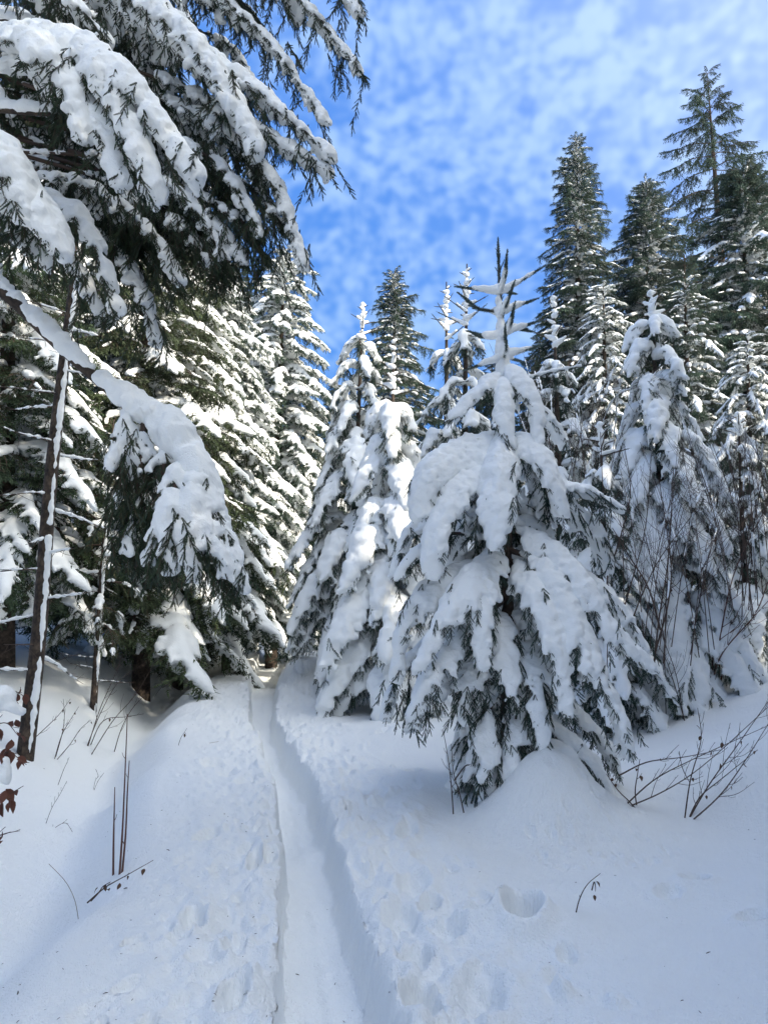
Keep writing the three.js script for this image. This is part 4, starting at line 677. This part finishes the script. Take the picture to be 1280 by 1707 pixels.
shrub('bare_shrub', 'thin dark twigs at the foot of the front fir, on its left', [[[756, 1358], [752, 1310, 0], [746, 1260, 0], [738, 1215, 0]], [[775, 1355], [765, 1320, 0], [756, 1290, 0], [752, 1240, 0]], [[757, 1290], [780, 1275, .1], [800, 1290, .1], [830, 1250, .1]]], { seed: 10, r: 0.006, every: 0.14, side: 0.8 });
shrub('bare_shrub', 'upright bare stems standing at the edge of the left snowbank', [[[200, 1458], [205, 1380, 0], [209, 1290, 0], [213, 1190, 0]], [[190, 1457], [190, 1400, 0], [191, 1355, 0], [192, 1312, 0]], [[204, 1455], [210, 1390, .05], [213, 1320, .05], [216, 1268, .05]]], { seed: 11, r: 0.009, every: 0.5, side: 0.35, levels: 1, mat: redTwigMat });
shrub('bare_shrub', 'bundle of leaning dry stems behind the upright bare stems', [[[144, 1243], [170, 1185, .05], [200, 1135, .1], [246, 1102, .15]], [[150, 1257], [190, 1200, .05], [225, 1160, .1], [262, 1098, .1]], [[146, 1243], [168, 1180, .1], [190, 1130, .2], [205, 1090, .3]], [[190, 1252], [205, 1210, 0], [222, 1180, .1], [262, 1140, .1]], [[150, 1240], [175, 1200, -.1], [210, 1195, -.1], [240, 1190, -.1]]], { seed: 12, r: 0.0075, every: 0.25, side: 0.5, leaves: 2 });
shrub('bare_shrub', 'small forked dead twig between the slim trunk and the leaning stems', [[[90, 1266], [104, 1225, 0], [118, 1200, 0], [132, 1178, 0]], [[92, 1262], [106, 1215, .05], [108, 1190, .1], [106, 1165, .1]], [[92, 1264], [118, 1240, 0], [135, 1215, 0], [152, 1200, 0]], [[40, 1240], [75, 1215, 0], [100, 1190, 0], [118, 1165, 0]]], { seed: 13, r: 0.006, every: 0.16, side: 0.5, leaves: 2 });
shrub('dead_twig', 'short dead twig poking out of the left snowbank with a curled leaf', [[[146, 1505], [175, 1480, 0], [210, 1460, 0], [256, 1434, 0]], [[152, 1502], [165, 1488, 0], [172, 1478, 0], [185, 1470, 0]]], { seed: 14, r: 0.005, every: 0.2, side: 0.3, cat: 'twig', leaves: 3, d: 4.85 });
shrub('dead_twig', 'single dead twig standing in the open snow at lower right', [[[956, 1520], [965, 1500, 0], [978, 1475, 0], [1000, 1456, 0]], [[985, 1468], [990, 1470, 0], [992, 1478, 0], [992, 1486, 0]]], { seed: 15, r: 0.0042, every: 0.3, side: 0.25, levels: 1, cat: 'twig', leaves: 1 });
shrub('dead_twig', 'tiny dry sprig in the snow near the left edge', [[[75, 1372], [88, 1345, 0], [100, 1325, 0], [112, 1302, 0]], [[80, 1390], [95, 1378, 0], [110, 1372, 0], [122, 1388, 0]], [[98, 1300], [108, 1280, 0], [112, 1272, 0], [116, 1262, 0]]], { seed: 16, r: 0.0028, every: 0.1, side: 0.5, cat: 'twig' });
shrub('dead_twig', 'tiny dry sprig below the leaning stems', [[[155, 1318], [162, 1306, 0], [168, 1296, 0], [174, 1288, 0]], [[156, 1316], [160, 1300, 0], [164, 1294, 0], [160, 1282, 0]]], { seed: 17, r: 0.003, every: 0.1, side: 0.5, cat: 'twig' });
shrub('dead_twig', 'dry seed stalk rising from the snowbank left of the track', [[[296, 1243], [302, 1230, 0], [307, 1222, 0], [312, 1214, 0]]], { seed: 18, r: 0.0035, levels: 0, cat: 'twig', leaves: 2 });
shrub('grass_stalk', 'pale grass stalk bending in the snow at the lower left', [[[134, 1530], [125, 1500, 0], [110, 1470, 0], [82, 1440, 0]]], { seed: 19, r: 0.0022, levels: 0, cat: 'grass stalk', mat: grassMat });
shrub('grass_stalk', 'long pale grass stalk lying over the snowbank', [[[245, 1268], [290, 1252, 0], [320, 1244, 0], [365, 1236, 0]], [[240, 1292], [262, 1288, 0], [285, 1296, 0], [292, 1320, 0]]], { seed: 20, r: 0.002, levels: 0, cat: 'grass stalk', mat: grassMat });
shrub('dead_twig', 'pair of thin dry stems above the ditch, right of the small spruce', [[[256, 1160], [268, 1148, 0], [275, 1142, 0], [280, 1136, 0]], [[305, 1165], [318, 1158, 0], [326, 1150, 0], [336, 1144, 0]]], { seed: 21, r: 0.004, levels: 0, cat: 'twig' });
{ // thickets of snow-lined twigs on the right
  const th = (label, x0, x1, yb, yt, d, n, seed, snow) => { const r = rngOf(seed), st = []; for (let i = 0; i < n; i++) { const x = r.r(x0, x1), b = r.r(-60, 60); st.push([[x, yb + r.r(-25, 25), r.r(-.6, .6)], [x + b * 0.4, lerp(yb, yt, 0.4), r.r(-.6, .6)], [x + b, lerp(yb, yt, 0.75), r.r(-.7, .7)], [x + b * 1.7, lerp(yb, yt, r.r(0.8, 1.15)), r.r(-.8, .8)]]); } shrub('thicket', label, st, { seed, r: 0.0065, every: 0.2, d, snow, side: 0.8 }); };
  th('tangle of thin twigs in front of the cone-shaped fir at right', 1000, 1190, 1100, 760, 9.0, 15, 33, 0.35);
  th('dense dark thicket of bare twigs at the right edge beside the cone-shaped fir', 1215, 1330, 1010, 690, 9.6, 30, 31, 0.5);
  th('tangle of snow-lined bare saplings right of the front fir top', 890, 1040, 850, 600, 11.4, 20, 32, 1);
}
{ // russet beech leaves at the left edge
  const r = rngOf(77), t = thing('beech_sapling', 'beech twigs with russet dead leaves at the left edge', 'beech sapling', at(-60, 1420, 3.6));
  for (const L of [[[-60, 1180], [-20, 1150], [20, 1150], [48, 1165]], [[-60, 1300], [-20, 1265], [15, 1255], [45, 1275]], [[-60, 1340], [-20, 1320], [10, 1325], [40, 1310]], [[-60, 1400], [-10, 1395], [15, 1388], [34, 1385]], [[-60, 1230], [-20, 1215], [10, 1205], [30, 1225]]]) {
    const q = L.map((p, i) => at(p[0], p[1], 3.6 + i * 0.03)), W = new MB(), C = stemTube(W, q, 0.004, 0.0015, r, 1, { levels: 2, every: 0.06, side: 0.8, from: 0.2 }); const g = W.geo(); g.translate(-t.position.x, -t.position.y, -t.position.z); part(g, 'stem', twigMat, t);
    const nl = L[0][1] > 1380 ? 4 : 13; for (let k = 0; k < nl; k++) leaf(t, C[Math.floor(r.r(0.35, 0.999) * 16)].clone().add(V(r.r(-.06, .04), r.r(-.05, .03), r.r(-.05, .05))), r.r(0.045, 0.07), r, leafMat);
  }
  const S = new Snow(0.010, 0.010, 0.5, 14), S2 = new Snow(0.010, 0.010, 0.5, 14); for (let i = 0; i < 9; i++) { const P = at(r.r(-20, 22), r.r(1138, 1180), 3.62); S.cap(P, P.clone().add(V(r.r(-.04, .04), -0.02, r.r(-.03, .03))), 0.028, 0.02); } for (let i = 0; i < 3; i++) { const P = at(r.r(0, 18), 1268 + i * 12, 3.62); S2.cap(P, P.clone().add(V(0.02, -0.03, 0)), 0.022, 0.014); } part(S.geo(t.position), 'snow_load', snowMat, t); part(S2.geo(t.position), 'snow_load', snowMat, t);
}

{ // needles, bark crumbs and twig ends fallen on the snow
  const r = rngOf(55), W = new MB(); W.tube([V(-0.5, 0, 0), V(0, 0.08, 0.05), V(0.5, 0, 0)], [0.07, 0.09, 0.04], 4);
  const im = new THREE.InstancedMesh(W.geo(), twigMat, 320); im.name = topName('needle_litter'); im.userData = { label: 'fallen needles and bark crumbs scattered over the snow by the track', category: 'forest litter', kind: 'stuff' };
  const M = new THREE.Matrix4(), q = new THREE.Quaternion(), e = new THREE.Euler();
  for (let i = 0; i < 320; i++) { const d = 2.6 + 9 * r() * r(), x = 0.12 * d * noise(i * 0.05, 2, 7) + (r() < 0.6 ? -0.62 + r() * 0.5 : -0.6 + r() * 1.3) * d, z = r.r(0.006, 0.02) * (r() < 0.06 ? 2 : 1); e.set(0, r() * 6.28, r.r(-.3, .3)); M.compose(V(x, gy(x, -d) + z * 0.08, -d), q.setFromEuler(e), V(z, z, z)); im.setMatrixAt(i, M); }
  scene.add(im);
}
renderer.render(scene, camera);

▶ [Task statement]: Select every line where the word "part" occurs.

▶ [Solution to the exercise]:
Keep writing the three.js script for this image. This is part 4, starting at line 677. This part finishes the script. Take the picture to be 1280 by 1707 pixels.
    const q = L.map((p, i) => at(p[0], p[1], 3.6 + i * 0.03)), W = new MB(), C = stemTube(W, q, 0.004, 0.0015, r, 1, { levels: 2, every: 0.06, side: 0.8, from: 0.2 }); const g = W.geo(); g.translate(-t.position.x, -t.position.y, -t.position.z); part(g, 'stem', twigMat, t);
  const S = new Snow(0.010, 0.010, 0.5, 14), S2 = new Snow(0.010, 0.010, 0.5, 14); for (let i = 0; i < 9; i++) { const P = at(r.r(-20, 22), r.r(1138, 1180), 3.62); S.cap(P, P.clone().add(V(r.r(-.04, .04), -0.02, r.r(-.03, .03))), 0.028, 0.02); } for (let i = 0; i < 3; i++) { const P = at(r.r(0, 18), 1268 + i * 12, 3.62); S2.cap(P, P.clone().add(V(0.02, -0.03, 0)), 0.022, 0.014); } part(S.geo(t.position), 'snow_load', snowMat, t); part(S2.geo(t.position), 'snow_load', snowMat, t);